Episode 61 - "The Good Fight"
"That's the thing about needs. Sometimes when you get them met, you don't need them anymore." Carrie

Synopsis
As Aidan and all his stuff officially move into Carrie's apartment, Carrie starts feeling increasingly claustrophobic. Carrie complains to the girls that without any private space, she can't indulge in SSB or "secret single behavior." Carrie, Miranda and Charlotte tease Samantha about her affection for her client and lover Richard. Samantha insists that her emotions are intact and that Richard is simply "Dick-alicious." Miranda, meanwhile, would love to get laid by her blind date, Walker Lewis, but is conflicted about having sex while pregnant. She wonders if it's her last chance for sex.

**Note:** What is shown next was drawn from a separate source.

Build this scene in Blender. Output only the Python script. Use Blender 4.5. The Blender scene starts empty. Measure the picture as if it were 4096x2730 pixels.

Carrie panics when she finds out that she and Aidan won't be able to take over the apartment next door for another month. When Aidan proposes cleaning out her closet, she panics even more. As she watches Aidan move her precious Manolos and designer garb and when Pete starts gnawing on one of her stilettos, a heated argument ensues. After much yelling, Carrie storms out with her laptop and wonders: When it comes to relationships, what are we fighting for? Things aren't much better in the shaky marital abode of Charlotte and Trey. When Trey brings Charlotte a surprise present - a cardboard baby, Charlotte is appalled and also storms out. Carrie and Aidan's silent war lasts three days without any apologies.

Meanwhile, Samantha meets Richard and is taken aback by the romantic scene he's set up. She reminds him that they're about work and sex and nothing more. After some skinny dipping and hot sex, Richard asks Samantha to dance. She tries to make it sexual, but Richard resists and Samantha gives in.

Carrie finally apologizes to Aidan and confesses that she needs him to not talk to her for one whole hour. He agrees but after a minute she returns to him, realizing that sometimes when you get your needs met, you don't need them anymore. Miranda decides she definitely needs sex and indulges her pregnant sexual cravings with Walker.